In conclusion, although Ury’s diagrams can no doubt be very useful in many contexts, they can only roughly depict the state of affairs in certain contexts, and not at all do so in still other contexts. It is noteworthy that he does not attempt to analyze in detail how he would pictorially handle other hermeneutic rules, besides qal vachomer (R. Ishmael’s #1). What of gezerah shavah (#2) and the other contextual rules (#12), binyan av (#3), the inclusion and exclusion rules (#s 4-7), and the rules of harmonization (#s 8-11, 13)? How would he distinguish these various discursive techniques, and others still, from each other in his pictorial approach? He can only deal with ‘implication’ in a general way, without distinguishing its apparent varieties. Clearly, Ury’s diagrams constitute too rough an instrument to reflect the complexities of more intricate forms of reasoning.

Logical precision is only possible through formal verbal discourse. Every component of every argument must be brought out into the open and credibly shown to be relevant, truthful and valid. Diagrams of various types may be helpful, but they can never suffice.

[1] Jerusalem: Mosaica, 2012.

[2] The reader can get an initial idea of Ury’s method by visiting his website, www.talmuddiagrams.org, which contains informative videos.

[3] On pp. 107-111.

[4] See chapter 12.1 there.

[5] Simply put, although the sentence “X is applicable to A” has X in the position of subject and A in that of predicate, if we consider the meaning of the relationship “applicable to” it is clear that X is still in fact the predicate and A the subject.

[6] A certain quantity x of this nutrient may have beneficial effects on the organism, while larger quantity y (an overdose) of it may be detrimental, and for that matter a lesser quantity z (too small a dose) of it may be useless. We cannot infer from the fact that x is an amount sufficiently beneficial to cause health that y is also so, because we lack the needed major premise that y is more beneficial (as well as a larger quantity) than x. This example is mentioned by Ury on p. 95; but he does not attempt to understand why it does not work.

[7] Ury also, in the same footnote, mentions in passing the concept of tzad hashaveh. This rabbinic term refers to the common feature between two items, which makes possible an analogical inference from one to the other. This concept is in fact more relevant to binyan av argument than to kal vachomer.
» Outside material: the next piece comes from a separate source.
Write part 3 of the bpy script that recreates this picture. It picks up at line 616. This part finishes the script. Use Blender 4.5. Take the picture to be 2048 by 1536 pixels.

See the section on analogical argument in an earlier chapter of the present work (5.1).

[8] A possible illustration given there is 2 Samuel 12:18. “Behold: while the child was yet alive, we spoke unto him, and he hearkened not unto our voice; then how shall we tell him that the child is dead, so that he do himself some harm?” The relevant antithesis here is between David ‘being distracted’ and ‘harming himself’.

[9] See pp. 113-118 in his book.

[10] Of course, religious debate can – just like philosophical debate – be considered as essentially transcending time. I am not denying that. Nevertheless, it cannot be taken for granted without evidence that earlier protagonists actually anticipated, took into consideration and then dismissed objections raised by later protagonists.